##### Listed entries
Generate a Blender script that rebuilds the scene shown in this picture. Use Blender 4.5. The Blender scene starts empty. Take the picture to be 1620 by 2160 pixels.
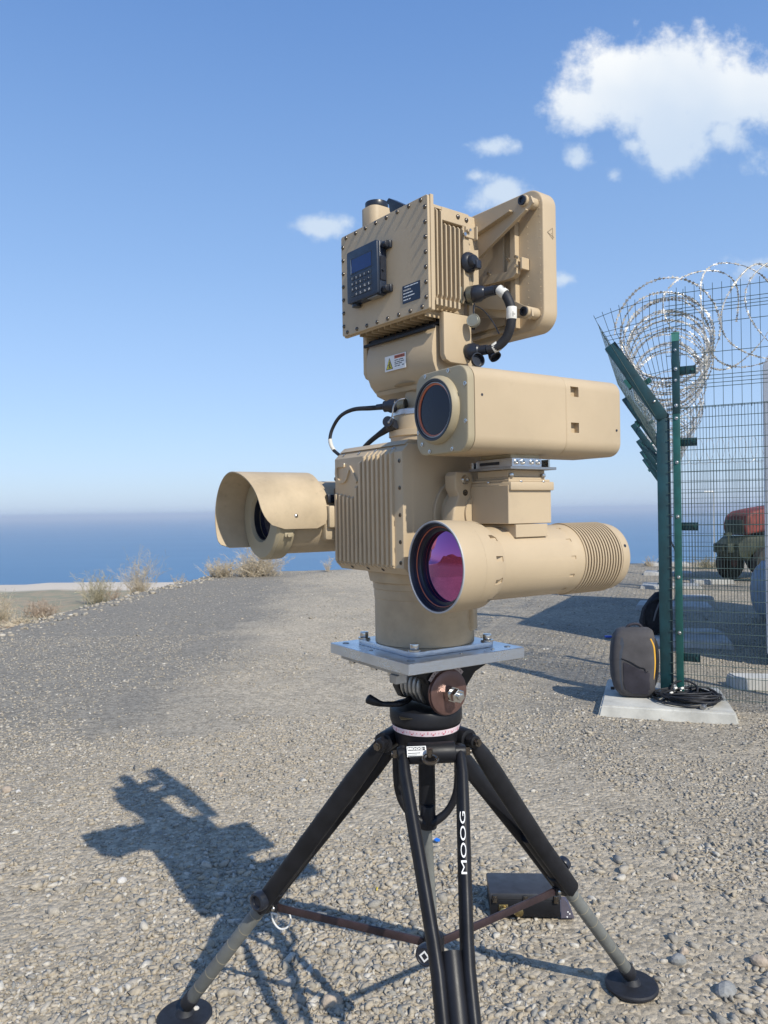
import bpy, bmesh, math, random
import numpy as np
from mathutils import Vector, Matrix, Euler, noise as mnoise

random.seed(7)
rng = np.random.default_rng(11)
R = math.radians
SC = bpy.context.scene
COL = SC.collection

# ------------------------------------------------------------------ camera
F = 1600.0                      # focal length in pixels of the 1620 x 2160 photograph
EYE = 1.6
cam_d = bpy.data.cameras.new('camera')
cam = bpy.data.objects.new('camera', cam_d); COL.objects.link(cam)
cam_d.sensor_fit = 'VERTICAL'; cam_d.sensor_height = 24; cam_d.lens = F / 2160 * 24
cam_d.clip_start = 0.05; cam_d.clip_end = 90000
cam.matrix_world = Matrix.Translation((0, 0, EYE)) @ Matrix.Rotation(R(90 - 0.07), 4, 'X') @ Matrix.Rotation(R(-0.9), 4, 'Z')
SC.camera = cam
SC.render.resolution_x = 768; SC.render.resolution_y = 1024

# ------------------------------------------------------------------ sky, sun, exposure
SUN_EL = 40.0
SUN_AZ = 33.0
SUN_DIR = Vector((math.sin(R(SUN_AZ)) * math.cos(R(SUN_EL)), -math.cos(R(SUN_AZ)) * math.cos(R(SUN_EL)), math.sin(R(SUN_EL)))).normalized()
SKY_STRENGTH = 0.15
HAZE_DENSITY = 0.00011
world = bpy.data.worlds.new('World'); SC.world = world; world.use_nodes = True
wt = world.node_tree; wt.nodes.clear()


def nd(tree, kind, **kw):
    n = tree.nodes.new(kind)
    for k, v in kw.items():
        if k == 'inp':
            for i, val in v.items():
                if isinstance(val, bpy.types.NodeSocket): tree.links.new(val, n.inputs[i])
                else: n.inputs[i].default_value = val
        else: setattr(n, k, v)
    return n


def mth(tree, op, a, b=None, c=None, clamp=False):
    n = tree.nodes.new('ShaderNodeMath'); n.operation = op; n.use_clamp = clamp
    for i, v in enumerate((a, b, c)):
        if v is None: continue
        if isinstance(v, bpy.types.NodeSocket): tree.links.new(v, n.inputs[i])
        else: n.inputs[i].default_value = v
    return n.outputs[0]


def mixc(tree, fac, a, b, mode='MIX'):
    n = tree.nodes.new('ShaderNodeMix'); n.data_type = 'RGBA'; n.blend_type = mode
    for i, v in ((0, fac), (6, a), (7, b)):
        if isinstance(v, bpy.types.NodeSocket): tree.links.new(v, n.inputs[i])
        else: n.inputs[i].default_value = v if i == 0 else (tuple(v) + (1,))[:4]
    return n.outputs[2]


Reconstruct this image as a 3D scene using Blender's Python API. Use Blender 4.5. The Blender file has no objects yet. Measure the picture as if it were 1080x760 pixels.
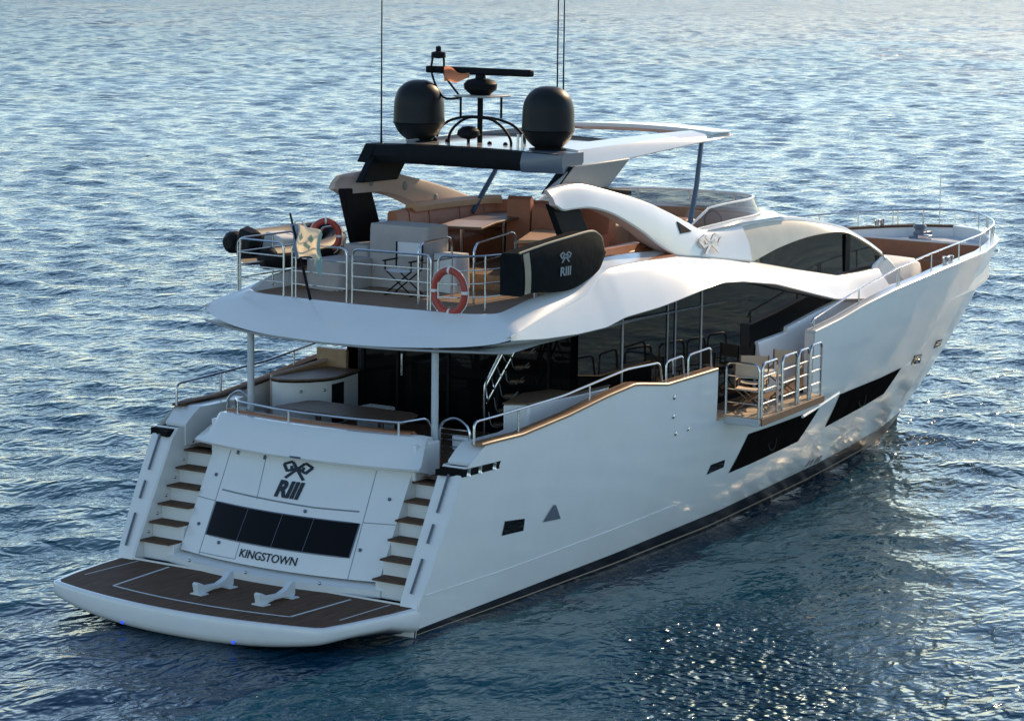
import bpy, math, random
import numpy as np
from mathutils import Vector, Matrix
S = bpy.context.scene
C = S.collection
rad = math.radians
rng = np.random.default_rng(7)

# ---------------------------------------------------------------- camera, sky, sun, exposure
cam_d = bpy.data.cameras.new('camera'); cam = bpy.data.objects.new('camera', cam_d); C.objects.link(cam)
cam_d.sensor_width = 36.0; cam_d.sensor_fit = 'HORIZONTAL'; cam_d.lens = 3034 / 1080 * 36
cam_d.clip_start = 0.5; cam_d.clip_end = 20000
def view_axes(yaw, pitch, roll):
    cy, sy, cp, sp = math.cos(yaw), math.sin(yaw), math.cos(pitch), math.sin(pitch)
    f = Vector((cy*cp, sy*cp, -sp)); r = Vector((sy, -cy, 0)); u = r.cross(f)
    c, s = math.cos(roll), math.sin(roll)
    return c*r + s*u, -s*r + c*u, f
r_, u_, f_ = view_axes(rad(34.27), rad(8.41), rad(.66))
cam.matrix_world = Matrix(((r_.x, u_.x, -f_.x, -34.72), (r_.y, u_.y, -f_.y, -30.0), (r_.z, u_.z, -f_.z, 11.26), (0, 0, 0, 1)))
S.camera = cam

SUN_AZ, SUN_EL = 0.0, 28.0          # degrees from the bow towards port (negative: starboard bow), height
world = bpy.data.worlds.new('World'); S.world = world; world.use_nodes = True
wn = world.node_tree; wn.nodes.clear()
sky = wn.nodes.new('ShaderNodeTexSky'); sky.sky_type = 'NISHITA'; sky.sun_disc = False
sky.sun_elevation = rad(SUN_EL); sky.sun_rotation = rad(90 - SUN_AZ); sky.air_density = .75; sky.dust_density = .15; sky.ozone_density = 1.5
bg = wn.nodes.new('ShaderNodeBackground'); bg.inputs['Strength'].default_value = 0.15
wo = wn.nodes.new('ShaderNodeOutputWorld')
tint = wn.nodes.new('ShaderNodeMix'); tint.data_type = 'RGBA'; tint.blend_type = 'MULTIPLY'; tint.inputs['Factor'].default_value = 1
tint.inputs['B'].default_value = (1.0, .985, .89, 1)   # cool white balance of the photograph
wn.links.new(sky.outputs[0], tint.inputs['A']); wn.links.new(tint.outputs['Result'], bg.inputs[0]); wn.links.new(bg.outputs[0], wo.inputs[0])
sun_d = bpy.data.lights.new('sun', 'SUN'); sun_d.energy = 2.9; sun_d.angle = rad(.53); sun_d.color = (1, .74, .45)
sun = bpy.data.objects.new('sun', sun_d); C.objects.link(sun)
sd = Vector((math.cos(rad(SUN_EL))*math.cos(rad(SUN_AZ)), math.cos(rad(SUN_EL))*math.sin(rad(SUN_AZ)), math.sin(rad(SUN_EL))))
sun.rotation_euler = sd.to_track_quat('Z', 'Y').to_euler(); sun.location = (40, -10, 40)
S.view_settings.view_transform = 'Standard'; S.view_settings.look = 'None'
S.view_settings.exposure = 0.72; S.view_settings.gamma = 1.0; S.view_settings.use_curve_mapping = False

# ---------------------------------------------------------------- materials
MAT = {}
def mat(name, col, rough=.5, metal=0, spec=.5, coat=0, noise=0, nscale=4, bump=0, bscale=40, alpha=1, ior=None, emit=None, sheen=0):
    m = bpy.data.materials.new(name); m.use_nodes = True; nt = m.node_tree; b = nt.nodes['Principled BSDF']
    b.inputs['Base Color'].default_value = (*col, 1); b.inputs['Roughness'].default_value = rough
    b.inputs['Metallic'].default_value = metal; b.inputs['Specular IOR Level'].default_value = spec
    b.inputs['Coat Weight'].default_value = coat; b.inputs['Coat Roughness'].default_value = .08
    if ior: b.inputs['IOR'].default_value = ior
    if sheen: b.inputs['Sheen Weight'].default_value = sheen
    b.inputs['Alpha'].default_value = alpha
    if emit: b.inputs['Emission Color'].default_value = (*emit[0], 1); b.inputs['Emission Strength'].default_value = emit[1]
    tc = None
    if noise or bump:
        tc = nt.nodes.new('ShaderNodeTexCoord')
    if noise:
        n = nt.nodes.new('ShaderNodeTexNoise'); n.inputs['Scale'].default_value = nscale; n.inputs['Detail'].default_value = 6; n.inputs['Roughness'].default_value = .65
        nt.links.new(tc.outputs['Object'], n.inputs['Vector'])
        r = nt.nodes.new('ShaderNodeMapRange'); r.inputs['From Min'].default_value = .25; r.inputs['From Max'].default_value = .75
        r.inputs['To Min'].default_value = 1 - noise; r.inputs['To Max'].default_value = 1 + noise
        nt.links.new(n.outputs['Fac'], r.inputs['Value'])
        mx = nt.nodes.new('ShaderNodeMix'); mx.data_type = 'RGBA'; mx.blend_type = 'MULTIPLY'; mx.inputs['Factor'].default_value = 1
        mx.inputs['A'].default_value = (*col, 1); nt.links.new(r.outputs[0], mx.inputs['B']); nt.links.new(mx.outputs['Result'], b.inputs['Base Color'])
    if bump:
        n2 = nt.nodes.new('ShaderNodeTexNoise'); n2.inputs['Scale'].default_value = bscale; n2.inputs['Detail'].default_value = 3
        nt.links.new(tc.outputs['Object'], n2.inputs['Vector'])
        bp = nt.nodes.new('ShaderNodeBump'); bp.inputs['Strength'].default_value = bump; bp.inputs['Distance'].default_value = .02
        nt.links.new(n2.outputs['Fac'], bp.inputs['Height']); nt.links.new(bp.outputs[0], b.inputs['Normal'])
    MAT[name] = m
    return m
def teak(name, col, seam, scale, rough=.6, axis='Y'):
    m = mat(name, col, rough); nt = m.node_tree; b = nt.nodes['Principled BSDF']
    tc = nt.nodes.new('ShaderNodeTexCoord')
    w = nt.nodes.new('ShaderNodeTexWave'); w.wave_type = 'BANDS'; w.bands_direction = axis; w.inputs['Scale'].default_value = scale; w.inputs['Distortion'].default_value = 0
    cr = nt.nodes.new('ShaderNodeValToRGB'); cr.color_ramp.elements[0].position = .02; cr.color_ramp.elements[1].position = .14
    cr.color_ramp.elements[0].color = (*seam, 1); cr.color_ramp.elements[1].color = (1, 1, 1, 1)
    mp = nt.nodes.new('ShaderNodeMapping'); mp.inputs['Scale'].default_value = (.7, 7, 3) if axis == 'Y' else (7, .7, 3)
    n = nt.nodes.new('ShaderNodeTexNoise'); n.inputs['Scale'].default_value = 3; n.inputs['Detail'].default_value = 7; n.inputs['Roughness'].default_value = .7
    r2 = nt.nodes.new('ShaderNodeMapRange'); r2.inputs['From Min'].default_value = .3; r2.inputs['From Max'].default_value = .7; r2.inputs['To Min'].default_value = .6; r2.inputs['To Max'].default_value = 1.35
    m1 = nt.nodes.new('ShaderNodeMix'); m1.data_type = 'RGBA'; m1.blend_type = 'MULTIPLY'; m1.inputs['Factor'].default_value = 1; m1.inputs['A'].default_value = (*col, 1)
    m2 = nt.nodes.new('ShaderNodeMix'); m2.data_type = 'RGBA'; m2.blend_type = 'MULTIPLY'; m2.inputs['Factor'].default_value = 1
    L = nt.links.new
    L(tc.outputs['Object'], w.inputs['Vector']); L(tc.outputs['Object'], mp.inputs[0]); L(mp.outputs[0], n.inputs['Vector'])
    L(n.outputs['Fac'], r2.inputs['Value']); L(r2.outputs[0], m1.inputs['B']); L(w.outputs['Fac'], cr.inputs[0])
    L(m1.outputs['Result'], m2.inputs['A']); L(cr.outputs[0], m2.inputs['B']); L(m2.outputs['Result'], b.inputs['Base Color'])
    return m
mat('gelcoat', (.80, .795, .77), .22, coat=.25, noise=.035, nscale=1.3)
mat('gelcoat_matt', (.66, .69, .70), .5, noise=.05, nscale=2)
mat('cream', (.62, .54, .40), .35, noise=.12, nscale=2.2, coat=.2)
mat('boot_black', (.012, .013, .015), .3)
mat('pinstripe', (.45, .36, .27), .4)
mat('glass_black', (.005, .005, .005), .03, spec=.14)
mat('glass_hull', (.012, .010, .009), .1, spec=.0, noise=.3, nscale=2)
mat('glass_smoke', (.10, .075, .06), .06, spec=.3, alpha=.62)
mat('dark_interior', (.012, .012, .013), .6)
teak('teak_deck', (.20, .115, .068), (.3, .25, .22), 10.0)
teak('teak_platform', (.145, .082, .05), (.35, .3, .28), 10.0, rough=.75)
MAT['teak_platform'].node_tree.nodes['Principled BSDF'].inputs['Specular IOR Level'].default_value = .15
mat('canvas_tan', (.66, .52, .37), .8, noise=.06, nscale=6)
teak('teak_fly', (.27, .16, .09), (.3, .25, .22), 10.0)
mat('teak_cap', (.30, .175, .095), .45, noise=.25, nscale=8, coat=.3)
mat('teak_dull', (.17, .105, .065), .6, spec=.25, noise=.25, nscale=8)
mat('wood_table', (.16, .095, .06), .5, spec=.25, noise=.25, nscale=5)
mat('wood_tan', (.40, .25, .14), .4, noise=.2, nscale=6)
teak('balcony_teak', (.62, .47, .32), (.45, .38, .3), 10.0)
mat('hull_paint', (.845, .84, .805), .16, coat=.3, noise=.045, nscale=.9, bump=.10, bscale=1.6)
mat('steel', (.55, .56, .58), .22, metal=1)
mat('post_paint', (.55, .58, .60), .25, coat=.3)
mat('black_paint', (.011, .012, .014), .5, spec=.06, noise=.2, nscale=3)
mat('black_matt', (.010, .010, .011), .6, spec=.05)
mat('dome_black', (.014, .015, .016), .42, spec=.2, noise=.15, nscale=3)
mat('blue_grey', (.10, .12, .16), .35, coat=.3)
mat('pillar_grey', (.36, .35, .33), .45, noise=.1, nscale=3)
mat('roof_tan', (.36, .31, .25), .3, noise=.15, nscale=3, coat=.3)
mat('leather', (.40, .135, .06), .5, noise=.12, nscale=5, bump=.15, bscale=25)
mat('leather_tan', (.50, .29, .16), .5, noise=.12, nscale=5)
mat('leather_brown', (.30, .11, .04), .5, noise=.15, nscale=5)
mat('beige_lining_bounce', (.54, .42, .36), .6, noise=.1, nscale=4)  # beige lining with warm bounce off the terracotta seats put into its colour
mat('canvas_grey', (.42, .375, .345), .85, noise=.10, nscale=3, bump=.9, bscale=3.2)
mat('canvas_white', (.72, .71, .68), .8, noise=.05, nscale=5)
mat('cushion_white', (.80, .77, .72), .75, noise=.05, nscale=3, bump=.2, bscale=5)
mat('black_cover', (.012, .015, .016), .7, spec=.03, noise=.3, nscale=3, bump=.5, bscale=4)
mat('cover_edge', (.40, .34, .24), .6, noise=.15, nscale=6)
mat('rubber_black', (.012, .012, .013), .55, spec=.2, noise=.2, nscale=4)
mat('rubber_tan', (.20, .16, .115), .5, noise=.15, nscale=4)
mat('ring_red', (.42, .055, .035), .45, noise=.1)
mat('ring_white', (.75, .73, .70), .5)
mat('orange_cloth', (.80, .30, .16), .7)
mat('lettering', (.010, .018, .025), .35)
mat('lettering_pale', (.30, .33, .34), .6)
mat('bronze', (.62, .52, .47), .3, metal=.6)
mat('seam', (.24, .27, .28), .6)
mat('flag_blue', (.28, .34, .44), .8)
mat('flag_yellow', (.85, .72, .54), .8, noise=.06)
mat('flag_green', (.34, .50, .46), .8)
mat('pole_blue', (.05, .09, .16), .25, coat=.4)
mat('blue_lamp', (.02, .05, .5), .4, emit=((.03, .10, 1.0), .5))
mat('chair_wood', (.20, .115, .06), .5, noise=.2, nscale=10)

for nm in ('flag_blue', 'flag_yellow', 'flag_green', 'orange_cloth'):      # thin cloth lets light through
    nt = MAT[nm].node_tree; b = nt.nodes['Principled BSDF']; tr = nt.nodes.new('ShaderNodeBsdfTranslucent'); tr.inputs[0].default_value = b.inputs['Base Color'].default_value
    mx = nt.nodes.new('ShaderNodeMixShader'); mx.inputs[0].default_value = .5; out_ = nt.nodes['Material Output']
    nt.links.new(b.outputs[0], mx.inputs[1]); nt.links.new(tr.outputs[0], mx.inputs[2]); nt.links.new(mx.outputs[0], out_.inputs[0])
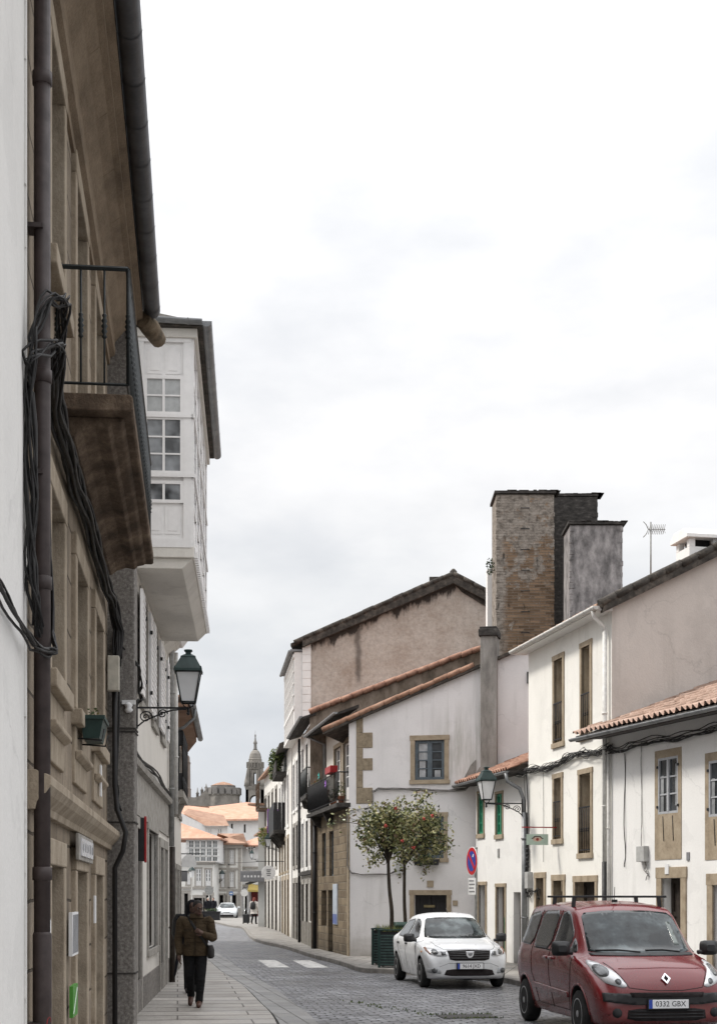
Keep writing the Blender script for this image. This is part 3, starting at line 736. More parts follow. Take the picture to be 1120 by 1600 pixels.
##########
→ Problem
Using the entries above, reproduce word for word only the lines from the one that contains "Reconstruct this image" to the one that contains "S.camera = cam", both ends included, and drop every picture.

→ Answer to this exercise
Reconstruct this image as a 3D scene using Blender's Python API. Use Blender 4.5. The Blender file has no objects yet. Measure the picture as if it were 1080x760 pixels.
import bpy, math, random
import numpy as np
from mathutils import Vector, Matrix
S = bpy.context.scene
C = S.collection
rad = math.radians
rng = np.random.default_rng(7)

# ---------------------------------------------------------------- camera, sky, sun, exposure
cam_d = bpy.data.cameras.new('camera'); cam = bpy.data.objects.new('camera', cam_d); C.objects.link(cam)
cam_d.sensor_width = 36.0; cam_d.sensor_fit = 'HORIZONTAL'; cam_d.lens = 3034 / 1080 * 36
cam_d.clip_start = 0.5; cam_d.clip_end = 20000
def view_axes(yaw, pitch, roll):
    cy, sy, cp, sp = math.cos(yaw), math.sin(yaw), math.cos(pitch), math.sin(pitch)
    f = Vector((cy*cp, sy*cp, -sp)); r = Vector((sy, -cy, 0)); u = r.cross(f)
    c, s = math.cos(roll), math.sin(roll)
    return c*r + s*u, -s*r + c*u, f
r_, u_, f_ = view_axes(rad(34.27), rad(8.41), rad(.66))
cam.matrix_world = Matrix(((r_.x, u_.x, -f_.x, -34.72), (r_.y, u_.y, -f_.y, -30.0), (r_.z, u_.z, -f_.z, 11.26), (0, 0, 0, 1)))
S.camera = cam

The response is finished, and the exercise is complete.